Mr. Chayes. Now the travel restrictions, the area restrictions are under attack in a number of other cases, that come up in different procedural ways. But we have in the past, and will continue to do so until we are told otherwise, withdrawn passports under 51.136 from people who have violated travel restrictions.

The next category is fugitives from justice. There if a person is under indictment or even if there is a warrant for his arrest, certainly if he has been convicted, we will not issue a passport to him to permit him to depart. In the Kent case, the Supreme Court recognized this as one of the well-defined categories in which the Secretary's discretion to withhold a passport was confirmed by practice and experience.

As I say, the fugitive from justice category is one that operates on the whole within the United States. If a man is abroad and is indicted, we will not ordinarily withdraw his passport abroad or mark his passport good only for direct return to the United States. We never articulated the rationale for that, but essentially it doesn't really fall within our notion of (a), (b), or (c) of 51.136, and our motion is that the remedy against persons abroad who are charged with crime is extradition rather than the use of the passport power to get them returned.

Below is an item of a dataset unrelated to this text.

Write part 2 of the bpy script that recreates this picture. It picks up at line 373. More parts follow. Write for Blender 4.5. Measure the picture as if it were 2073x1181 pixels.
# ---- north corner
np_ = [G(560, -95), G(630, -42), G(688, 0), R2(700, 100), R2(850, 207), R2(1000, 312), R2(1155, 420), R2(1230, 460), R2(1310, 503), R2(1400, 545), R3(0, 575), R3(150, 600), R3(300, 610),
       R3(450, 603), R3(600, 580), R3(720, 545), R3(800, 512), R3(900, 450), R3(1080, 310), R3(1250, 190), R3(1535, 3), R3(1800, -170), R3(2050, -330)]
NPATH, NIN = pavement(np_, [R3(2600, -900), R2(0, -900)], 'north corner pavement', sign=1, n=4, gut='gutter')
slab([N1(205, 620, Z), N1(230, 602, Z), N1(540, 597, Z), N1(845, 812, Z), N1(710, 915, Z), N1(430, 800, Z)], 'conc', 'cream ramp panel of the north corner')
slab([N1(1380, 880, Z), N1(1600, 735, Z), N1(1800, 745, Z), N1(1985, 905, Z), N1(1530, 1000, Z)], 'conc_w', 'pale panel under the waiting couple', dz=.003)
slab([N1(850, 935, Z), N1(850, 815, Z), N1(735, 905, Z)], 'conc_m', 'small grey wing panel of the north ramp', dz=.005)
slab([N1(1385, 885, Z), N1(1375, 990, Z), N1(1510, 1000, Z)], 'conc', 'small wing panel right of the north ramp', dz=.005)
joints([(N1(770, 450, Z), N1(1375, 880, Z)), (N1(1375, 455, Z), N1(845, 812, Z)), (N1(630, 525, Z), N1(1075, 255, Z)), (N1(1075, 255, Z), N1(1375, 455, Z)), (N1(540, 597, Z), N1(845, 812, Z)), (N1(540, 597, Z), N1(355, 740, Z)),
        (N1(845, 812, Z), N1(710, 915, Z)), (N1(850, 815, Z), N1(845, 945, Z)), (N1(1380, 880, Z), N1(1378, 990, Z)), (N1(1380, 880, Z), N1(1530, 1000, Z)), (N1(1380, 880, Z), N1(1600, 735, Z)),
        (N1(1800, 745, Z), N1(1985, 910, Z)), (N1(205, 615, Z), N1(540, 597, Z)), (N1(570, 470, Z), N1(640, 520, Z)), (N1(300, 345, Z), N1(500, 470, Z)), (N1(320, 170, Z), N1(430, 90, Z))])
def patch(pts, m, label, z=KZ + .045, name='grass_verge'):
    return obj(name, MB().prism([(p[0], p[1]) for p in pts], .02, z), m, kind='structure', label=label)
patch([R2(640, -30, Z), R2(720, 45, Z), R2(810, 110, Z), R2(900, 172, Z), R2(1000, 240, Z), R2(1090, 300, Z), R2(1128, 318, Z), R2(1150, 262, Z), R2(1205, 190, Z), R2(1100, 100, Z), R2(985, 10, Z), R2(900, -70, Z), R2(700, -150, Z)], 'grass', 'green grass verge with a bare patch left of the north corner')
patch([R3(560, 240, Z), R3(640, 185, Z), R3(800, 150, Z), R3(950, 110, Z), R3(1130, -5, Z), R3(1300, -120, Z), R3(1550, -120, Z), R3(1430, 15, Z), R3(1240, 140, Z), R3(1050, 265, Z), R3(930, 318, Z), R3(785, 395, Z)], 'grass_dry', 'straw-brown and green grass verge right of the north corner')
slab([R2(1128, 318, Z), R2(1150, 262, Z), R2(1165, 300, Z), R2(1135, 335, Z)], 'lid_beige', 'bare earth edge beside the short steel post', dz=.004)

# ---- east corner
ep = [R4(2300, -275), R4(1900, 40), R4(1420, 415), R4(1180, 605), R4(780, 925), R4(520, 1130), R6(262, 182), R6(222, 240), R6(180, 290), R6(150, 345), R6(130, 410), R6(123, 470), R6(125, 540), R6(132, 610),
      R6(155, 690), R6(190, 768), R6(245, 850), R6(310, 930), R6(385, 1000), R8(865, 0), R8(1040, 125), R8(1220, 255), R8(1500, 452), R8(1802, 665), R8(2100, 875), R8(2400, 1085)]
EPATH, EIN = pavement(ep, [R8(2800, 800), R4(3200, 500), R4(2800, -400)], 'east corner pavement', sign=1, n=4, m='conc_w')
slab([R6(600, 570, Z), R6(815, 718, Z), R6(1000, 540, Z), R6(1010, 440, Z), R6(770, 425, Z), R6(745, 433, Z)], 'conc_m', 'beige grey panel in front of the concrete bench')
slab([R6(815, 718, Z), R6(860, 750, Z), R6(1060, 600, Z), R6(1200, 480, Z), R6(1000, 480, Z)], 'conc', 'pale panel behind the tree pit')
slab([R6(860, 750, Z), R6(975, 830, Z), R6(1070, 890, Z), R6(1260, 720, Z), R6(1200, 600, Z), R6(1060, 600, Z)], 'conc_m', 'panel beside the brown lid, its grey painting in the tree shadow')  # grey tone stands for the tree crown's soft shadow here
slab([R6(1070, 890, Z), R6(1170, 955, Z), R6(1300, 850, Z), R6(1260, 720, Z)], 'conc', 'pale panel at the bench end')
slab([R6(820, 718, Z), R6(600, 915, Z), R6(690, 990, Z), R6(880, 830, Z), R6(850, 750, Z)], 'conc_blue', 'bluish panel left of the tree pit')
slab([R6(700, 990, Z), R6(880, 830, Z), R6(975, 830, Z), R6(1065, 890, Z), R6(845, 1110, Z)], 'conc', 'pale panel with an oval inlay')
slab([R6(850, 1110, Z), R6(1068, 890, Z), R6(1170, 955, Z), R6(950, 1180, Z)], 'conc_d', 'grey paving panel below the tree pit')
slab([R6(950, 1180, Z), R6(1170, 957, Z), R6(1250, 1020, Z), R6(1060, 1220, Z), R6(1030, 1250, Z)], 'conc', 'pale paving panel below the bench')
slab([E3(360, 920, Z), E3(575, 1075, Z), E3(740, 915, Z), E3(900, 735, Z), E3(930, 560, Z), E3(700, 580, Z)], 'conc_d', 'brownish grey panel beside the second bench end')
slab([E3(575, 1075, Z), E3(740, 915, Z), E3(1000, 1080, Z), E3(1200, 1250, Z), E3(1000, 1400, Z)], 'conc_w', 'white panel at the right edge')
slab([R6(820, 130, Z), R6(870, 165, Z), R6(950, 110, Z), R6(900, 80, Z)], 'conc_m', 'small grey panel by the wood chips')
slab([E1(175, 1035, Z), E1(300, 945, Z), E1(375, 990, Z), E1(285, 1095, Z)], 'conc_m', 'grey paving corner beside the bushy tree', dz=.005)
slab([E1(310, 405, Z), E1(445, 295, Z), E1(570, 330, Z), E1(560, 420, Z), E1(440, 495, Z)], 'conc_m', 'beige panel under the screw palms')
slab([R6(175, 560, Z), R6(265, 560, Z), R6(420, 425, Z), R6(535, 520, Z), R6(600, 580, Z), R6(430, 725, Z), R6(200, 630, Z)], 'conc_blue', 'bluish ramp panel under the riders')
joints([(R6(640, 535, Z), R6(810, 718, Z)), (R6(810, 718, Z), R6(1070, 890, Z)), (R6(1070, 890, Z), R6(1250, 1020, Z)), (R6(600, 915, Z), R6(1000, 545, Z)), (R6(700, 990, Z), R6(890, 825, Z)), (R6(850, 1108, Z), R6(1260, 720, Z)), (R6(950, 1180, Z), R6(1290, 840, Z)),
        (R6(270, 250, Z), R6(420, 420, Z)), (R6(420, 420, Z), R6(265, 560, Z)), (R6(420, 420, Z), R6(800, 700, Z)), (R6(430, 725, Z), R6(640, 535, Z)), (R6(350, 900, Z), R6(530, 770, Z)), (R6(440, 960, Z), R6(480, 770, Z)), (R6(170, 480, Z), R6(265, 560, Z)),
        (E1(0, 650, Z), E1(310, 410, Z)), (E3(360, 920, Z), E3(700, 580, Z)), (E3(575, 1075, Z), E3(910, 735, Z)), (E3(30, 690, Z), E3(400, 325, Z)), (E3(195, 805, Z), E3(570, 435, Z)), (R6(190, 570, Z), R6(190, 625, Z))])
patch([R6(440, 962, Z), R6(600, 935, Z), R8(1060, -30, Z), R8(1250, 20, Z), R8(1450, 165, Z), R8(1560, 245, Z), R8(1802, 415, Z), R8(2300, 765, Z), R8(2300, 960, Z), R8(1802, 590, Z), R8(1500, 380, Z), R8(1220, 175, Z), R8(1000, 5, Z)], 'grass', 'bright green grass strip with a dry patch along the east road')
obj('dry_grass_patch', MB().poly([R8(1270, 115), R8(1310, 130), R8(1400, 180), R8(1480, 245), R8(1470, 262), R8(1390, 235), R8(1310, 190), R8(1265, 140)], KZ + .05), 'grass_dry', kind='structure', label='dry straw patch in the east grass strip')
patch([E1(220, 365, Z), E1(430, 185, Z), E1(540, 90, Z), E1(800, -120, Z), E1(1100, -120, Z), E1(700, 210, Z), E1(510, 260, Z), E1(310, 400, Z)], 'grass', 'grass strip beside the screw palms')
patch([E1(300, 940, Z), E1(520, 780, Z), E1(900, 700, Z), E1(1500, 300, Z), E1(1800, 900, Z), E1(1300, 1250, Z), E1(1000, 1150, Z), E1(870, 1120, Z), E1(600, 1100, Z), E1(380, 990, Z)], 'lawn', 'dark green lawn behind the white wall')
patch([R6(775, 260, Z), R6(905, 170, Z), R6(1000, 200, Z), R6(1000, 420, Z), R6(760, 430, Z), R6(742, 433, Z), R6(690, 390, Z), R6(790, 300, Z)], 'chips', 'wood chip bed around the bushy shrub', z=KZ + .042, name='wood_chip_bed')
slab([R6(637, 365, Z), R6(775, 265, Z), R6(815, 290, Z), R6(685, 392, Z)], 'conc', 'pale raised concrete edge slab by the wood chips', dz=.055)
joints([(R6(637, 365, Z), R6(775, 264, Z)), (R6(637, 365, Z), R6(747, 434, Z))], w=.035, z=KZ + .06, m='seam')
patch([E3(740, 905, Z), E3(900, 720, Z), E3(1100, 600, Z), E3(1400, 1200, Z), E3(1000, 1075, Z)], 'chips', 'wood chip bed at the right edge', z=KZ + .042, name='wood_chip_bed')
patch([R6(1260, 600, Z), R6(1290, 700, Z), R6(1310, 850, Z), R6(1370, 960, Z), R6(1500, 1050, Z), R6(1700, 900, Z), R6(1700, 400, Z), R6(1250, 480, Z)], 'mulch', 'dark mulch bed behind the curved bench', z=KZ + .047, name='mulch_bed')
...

Now, a third category is passport fraud, where someone has in fact acted in one way or another to make fraudulent use of the passport itself. We have withdrawn passports under those circumstances.

Then there is a miscellaneous category, which doesn't include too many. For instance, in one case a man was convicted in the Federal Republic of Germany for attempting to acquire knowledge of state secrets. Another man had been involved in a number of fraudulent schemes in various countries, issued worthless checks. He was arrested in Australia for fraud and subsequently convicted and sentenced to jail there.

Another one paid for his passport renewal with a worthless check. That in itself is perhaps in the passport fraud category. Left the United States paying for his passage with a worthless check. He represented himself to be an employee of the U.S. Government on leave and continued to put out worthless checks, using his passport for identification. We have summarized these actions under these categories in a letter which I sent to Mr. Rankin, on June 6. It contains a list of the actions in these categories in the years 1962–64—through March of 1964.

Mr. Coleman. Can the record note that the original of that letter has been given Commission Exhibit No. 949?

Mr. Chayes. Very good. Now it should be said that there is one category here that does not appear in the list that we have attached to the letter, although it is explained in a paragraph, the third paragraph of the letter, and that is in fact the category that Oswald himself was in, in 1961, when he wanted to come back. That is where there is a person abroad who is in some kind of trouble at the time, or who is anxious to leave where he is and come right back to the United States, as Oswald did.

We issue a passport as the regulation says, for direct and immediate return to the United States. And that action is taken under section 136. But since it is taken abroad, heretofore there has been no central list of the actions of that kind in the Department's files. As a result of the Commission's inquiry a list is being maintained from here on out, but it is not possible without going through a million passport files, to find when action of that kind was taken in the past. I know of a number of cases of my own knowledge where this happened.